* Your instructions *
Locate the line that contains "Write the bpy" in the entries below, then repeat it and every following line through the line that contains "col = scene.collection", exactly, and no others.
+ + +
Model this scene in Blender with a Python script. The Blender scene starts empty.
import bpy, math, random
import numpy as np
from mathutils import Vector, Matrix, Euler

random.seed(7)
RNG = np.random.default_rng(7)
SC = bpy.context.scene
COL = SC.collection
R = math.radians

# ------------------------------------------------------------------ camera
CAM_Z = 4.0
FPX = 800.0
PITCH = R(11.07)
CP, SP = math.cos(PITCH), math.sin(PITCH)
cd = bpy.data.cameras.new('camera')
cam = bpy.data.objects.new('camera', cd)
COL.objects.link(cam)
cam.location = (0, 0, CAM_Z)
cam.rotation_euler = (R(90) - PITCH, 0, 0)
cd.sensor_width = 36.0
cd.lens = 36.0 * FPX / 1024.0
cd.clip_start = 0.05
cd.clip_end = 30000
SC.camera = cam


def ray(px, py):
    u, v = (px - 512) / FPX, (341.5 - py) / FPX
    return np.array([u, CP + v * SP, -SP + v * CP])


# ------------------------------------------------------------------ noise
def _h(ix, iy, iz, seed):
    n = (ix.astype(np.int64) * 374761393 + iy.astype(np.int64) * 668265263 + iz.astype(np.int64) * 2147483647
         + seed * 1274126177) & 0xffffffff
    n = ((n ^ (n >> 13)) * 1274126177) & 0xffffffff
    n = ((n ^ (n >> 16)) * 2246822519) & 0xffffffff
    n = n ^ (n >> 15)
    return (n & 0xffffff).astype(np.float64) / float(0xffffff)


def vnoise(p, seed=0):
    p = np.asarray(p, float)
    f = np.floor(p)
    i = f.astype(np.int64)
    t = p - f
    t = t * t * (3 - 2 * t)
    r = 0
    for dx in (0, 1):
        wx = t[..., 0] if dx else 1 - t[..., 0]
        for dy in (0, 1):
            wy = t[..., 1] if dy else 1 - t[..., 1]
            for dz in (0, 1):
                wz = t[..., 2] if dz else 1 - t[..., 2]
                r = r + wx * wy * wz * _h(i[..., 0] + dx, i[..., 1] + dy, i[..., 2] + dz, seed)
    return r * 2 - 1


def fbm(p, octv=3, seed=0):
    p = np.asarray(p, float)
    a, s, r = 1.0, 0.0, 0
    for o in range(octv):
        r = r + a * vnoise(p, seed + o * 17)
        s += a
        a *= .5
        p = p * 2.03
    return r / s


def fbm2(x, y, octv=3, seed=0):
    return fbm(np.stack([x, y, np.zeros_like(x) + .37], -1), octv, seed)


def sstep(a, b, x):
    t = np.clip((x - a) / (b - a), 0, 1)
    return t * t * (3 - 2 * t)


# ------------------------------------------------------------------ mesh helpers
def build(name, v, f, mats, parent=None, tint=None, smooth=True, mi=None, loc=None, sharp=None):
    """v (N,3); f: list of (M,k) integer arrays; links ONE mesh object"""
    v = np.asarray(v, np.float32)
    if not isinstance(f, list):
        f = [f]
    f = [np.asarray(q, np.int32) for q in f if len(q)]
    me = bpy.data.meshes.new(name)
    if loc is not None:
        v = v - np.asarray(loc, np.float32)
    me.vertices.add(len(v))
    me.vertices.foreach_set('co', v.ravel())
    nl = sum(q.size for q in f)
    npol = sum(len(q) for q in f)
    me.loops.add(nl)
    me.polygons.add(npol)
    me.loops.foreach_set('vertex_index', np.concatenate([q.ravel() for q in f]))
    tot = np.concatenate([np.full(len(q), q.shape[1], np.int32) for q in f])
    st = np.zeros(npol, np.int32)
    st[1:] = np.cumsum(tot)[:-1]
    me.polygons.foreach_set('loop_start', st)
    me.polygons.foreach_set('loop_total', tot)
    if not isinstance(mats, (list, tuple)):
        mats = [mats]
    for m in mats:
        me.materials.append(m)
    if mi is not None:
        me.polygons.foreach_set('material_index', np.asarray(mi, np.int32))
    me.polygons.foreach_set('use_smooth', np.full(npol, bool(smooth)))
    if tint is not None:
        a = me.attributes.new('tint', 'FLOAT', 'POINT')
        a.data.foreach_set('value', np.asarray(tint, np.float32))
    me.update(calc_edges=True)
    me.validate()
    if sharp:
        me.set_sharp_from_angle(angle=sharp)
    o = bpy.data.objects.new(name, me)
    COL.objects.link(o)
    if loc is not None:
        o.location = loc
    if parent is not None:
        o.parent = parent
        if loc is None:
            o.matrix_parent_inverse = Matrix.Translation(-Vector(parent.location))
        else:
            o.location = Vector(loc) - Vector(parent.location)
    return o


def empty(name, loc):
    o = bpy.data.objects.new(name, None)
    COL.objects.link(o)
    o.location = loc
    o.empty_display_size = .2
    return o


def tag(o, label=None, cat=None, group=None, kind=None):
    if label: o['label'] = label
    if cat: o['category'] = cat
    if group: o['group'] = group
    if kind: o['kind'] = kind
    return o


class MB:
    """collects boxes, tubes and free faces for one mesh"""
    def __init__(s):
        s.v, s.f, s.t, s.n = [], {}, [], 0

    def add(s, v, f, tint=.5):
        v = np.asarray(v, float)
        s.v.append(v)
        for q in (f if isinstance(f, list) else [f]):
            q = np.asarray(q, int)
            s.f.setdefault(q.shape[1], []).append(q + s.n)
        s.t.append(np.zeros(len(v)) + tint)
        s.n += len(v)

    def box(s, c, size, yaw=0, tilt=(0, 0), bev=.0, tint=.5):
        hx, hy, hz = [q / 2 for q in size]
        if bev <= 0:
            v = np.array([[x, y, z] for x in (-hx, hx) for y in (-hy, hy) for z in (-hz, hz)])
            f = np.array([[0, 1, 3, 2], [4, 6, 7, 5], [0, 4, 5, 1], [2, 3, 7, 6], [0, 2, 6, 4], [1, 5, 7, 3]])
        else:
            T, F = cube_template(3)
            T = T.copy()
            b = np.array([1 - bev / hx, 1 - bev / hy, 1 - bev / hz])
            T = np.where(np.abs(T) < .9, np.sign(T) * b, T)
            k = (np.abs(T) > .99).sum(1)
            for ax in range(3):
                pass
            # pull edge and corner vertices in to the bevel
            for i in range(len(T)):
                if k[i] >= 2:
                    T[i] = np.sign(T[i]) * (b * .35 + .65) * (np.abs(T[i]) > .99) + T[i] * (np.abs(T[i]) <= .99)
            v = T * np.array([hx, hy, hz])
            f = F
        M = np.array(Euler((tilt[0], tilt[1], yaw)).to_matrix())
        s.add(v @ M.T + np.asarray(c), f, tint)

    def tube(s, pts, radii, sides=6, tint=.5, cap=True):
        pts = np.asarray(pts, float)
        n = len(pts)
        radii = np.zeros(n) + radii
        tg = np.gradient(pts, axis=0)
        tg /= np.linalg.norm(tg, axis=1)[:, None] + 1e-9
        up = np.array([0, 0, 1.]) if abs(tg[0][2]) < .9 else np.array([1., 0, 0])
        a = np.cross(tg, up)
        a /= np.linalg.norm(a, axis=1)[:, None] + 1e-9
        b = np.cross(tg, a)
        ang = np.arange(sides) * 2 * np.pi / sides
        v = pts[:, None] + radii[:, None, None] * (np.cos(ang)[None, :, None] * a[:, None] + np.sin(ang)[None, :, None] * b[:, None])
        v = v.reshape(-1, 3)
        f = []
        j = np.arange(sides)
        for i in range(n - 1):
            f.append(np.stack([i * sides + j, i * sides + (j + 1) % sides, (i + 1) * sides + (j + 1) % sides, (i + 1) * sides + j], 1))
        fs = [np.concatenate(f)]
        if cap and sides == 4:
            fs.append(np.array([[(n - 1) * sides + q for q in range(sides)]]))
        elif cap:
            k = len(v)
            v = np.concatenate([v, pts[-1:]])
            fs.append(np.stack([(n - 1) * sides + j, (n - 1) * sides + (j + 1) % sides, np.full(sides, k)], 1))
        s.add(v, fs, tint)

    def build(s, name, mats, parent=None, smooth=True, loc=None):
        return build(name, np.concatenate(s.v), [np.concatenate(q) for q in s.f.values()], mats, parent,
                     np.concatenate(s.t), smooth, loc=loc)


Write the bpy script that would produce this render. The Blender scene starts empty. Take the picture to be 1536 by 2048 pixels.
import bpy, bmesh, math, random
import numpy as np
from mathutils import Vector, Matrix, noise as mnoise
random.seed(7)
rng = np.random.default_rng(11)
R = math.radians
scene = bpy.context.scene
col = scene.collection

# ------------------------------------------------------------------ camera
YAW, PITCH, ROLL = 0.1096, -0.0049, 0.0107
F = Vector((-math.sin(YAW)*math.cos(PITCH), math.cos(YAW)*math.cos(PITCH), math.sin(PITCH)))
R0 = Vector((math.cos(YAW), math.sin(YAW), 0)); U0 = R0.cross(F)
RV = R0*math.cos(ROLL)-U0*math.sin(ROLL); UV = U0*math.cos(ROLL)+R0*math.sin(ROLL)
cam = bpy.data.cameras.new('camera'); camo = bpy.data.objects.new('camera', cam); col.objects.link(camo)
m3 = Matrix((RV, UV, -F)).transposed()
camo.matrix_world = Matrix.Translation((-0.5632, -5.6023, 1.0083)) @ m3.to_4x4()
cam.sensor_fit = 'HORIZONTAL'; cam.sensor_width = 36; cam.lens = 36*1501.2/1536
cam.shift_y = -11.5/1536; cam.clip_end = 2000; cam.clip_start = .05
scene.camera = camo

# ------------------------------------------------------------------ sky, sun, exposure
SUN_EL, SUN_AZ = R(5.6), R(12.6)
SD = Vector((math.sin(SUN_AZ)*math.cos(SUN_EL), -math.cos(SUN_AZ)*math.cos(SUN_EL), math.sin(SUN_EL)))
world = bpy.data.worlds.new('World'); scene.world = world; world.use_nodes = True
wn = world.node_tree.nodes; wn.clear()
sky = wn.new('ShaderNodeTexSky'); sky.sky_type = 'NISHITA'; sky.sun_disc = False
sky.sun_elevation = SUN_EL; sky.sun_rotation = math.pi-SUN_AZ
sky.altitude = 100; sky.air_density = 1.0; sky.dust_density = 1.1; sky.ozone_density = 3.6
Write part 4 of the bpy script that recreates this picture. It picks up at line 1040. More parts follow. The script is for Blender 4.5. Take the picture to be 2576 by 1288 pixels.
+ + +
* Exercise answer *
Write the bpy script that would produce this render. The Blender scene starts empty. Take the picture to be 1536 by 2048 pixels.
import bpy, bmesh, math, random
import numpy as np
from mathutils import Vector, Matrix, noise as mnoise
random.seed(7)
rng = np.random.default_rng(11)
R = math.radians
scene = bpy.context.scene
col = scene.collection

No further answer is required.